Historians such as Michael Legaspi—in his 2011 book, The Death of Scripture and the Rise of Biblical Studies—have drawn attention to the changing nature of biblical studies in the eighteenth and nineteenth centuries. In this period, the Bible came to be seen more as a historical object of study as opposed to a sacred book. Similarly, other historians such as Annette Aubert have drawn attention to The German Roots of Nineteenth Century American Theology (Oxford, 2013). The congregational theologian Moses Stuart (1780–1852) is key in these histories because he introduced German critical studies of the Bible and German theological method to many American seminaries. Because of what Stuart introduced in the first half of the nineteenth century, he is described as the “father of biblical science in America.” He is the pivotal figure representing a particular strand of German-inspired biblicism, that argued the Bible be read like any other book.
This essay will consider two key Baptist seminary figures influenced by Stuart—Irah Chase (1793–1864) and Barnas Sears (1802–1880)—who both taught at the first American Baptist seminary: Newton Theological Institute (founded 1825). These two figures not only helped begin the tradition of graduate-level theological education among Baptists, but also explicitly built their theological method on Stuart’s foundations. Throughout the nineteenth century Newton became known both for their influence among northern Baptists and for the uniqueness of their theological method.
The question can thus be asked: because Stuart is known for a particular type of biblicism, and was influential among certain Baptists, how did these Baptists utilize and modify Stuart?
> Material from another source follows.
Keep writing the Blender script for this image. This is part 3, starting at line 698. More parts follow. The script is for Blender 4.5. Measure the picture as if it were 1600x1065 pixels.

What sort of biblicism and theological method did these Baptists adopt? The contributions of this essay are not only (1) to show the reach of Moses Stuart but (2) to give precision to the theological method (and its German roots) among these early Baptist seminarians, which then (3) illuminates their theological trajectory. This essay will argue key Baptist seminary professors utilized Stuart’s German-influenced methods but took them in a more thoroughly biblicist direction than Stuart did due to their non-confessional contexts. Further, it will be demonstrated that this method was explicitly acknowledged throughout the remainder of the century as a key distinctive and theological starting point. The “Newton way” of doing theology not only built on Stuart’s German-inspired biblicism, but also drove a century of theological development.